Metropolitan News-Enterprise


Wednesday, January 4, 2017


Page 1


PAGA Claim Is Not Subject to Arbitration Clause—C.A.


By a MetNews Staff Writer


An employer cannot compel arbitration of a representative claim under the Private Attorney General Act, the Fourth District Court of Appeal has held.

Justice Douglas Miller of Div.
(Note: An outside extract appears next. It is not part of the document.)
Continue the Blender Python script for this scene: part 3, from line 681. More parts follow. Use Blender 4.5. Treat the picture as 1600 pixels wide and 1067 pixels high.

Two wrote the opinion which was filed Dec. 7 and certified for publication  which was filed Dec. 7 and certified for publication yesterday.

In May 2014, Martina Hernandez, a former employee of Ross Stores, Inc., filed a PAGA complaint against Ross on behalf of herself and all former and current nonexempt hourly employees, alleging numerous Labor Code violations.

As Hernandez signed an arbitration agreement upon her employment, Ross filed a motion to compel arbitration pursuant to the Federal Arbitration Act (FAA) and California Arbitration Act (CAA) in April 2015. The trial court denied the motion.

In announcing an affirmance, Miller said:

“[T]he dispute between Ross and Hernandez is not a dispute between the employer and employee. Rather, this is a representative action and Hernandez is acting on behalf of the state. This dispute does not involve an individual claim by Hernandez regarding the Labor Code violations but rather an action brought for civil penalties under PAGA for violating the Labor Code. There are no “disputes” between the employer and employee as stated in the arbitration policy. The trial court properly determined it had no authority to order arbitration of the PAGA claim.”

The case is Hernandez v. Ross Stores, Inc., E064026.

Neal J. Fialkow and James S. Cahill of the Law Offices of Neal J. Fialkow represented Hernandez. David B. Simpson and Gregory D. Wolflick of Wolflick & Simpson were attorneys for Ross.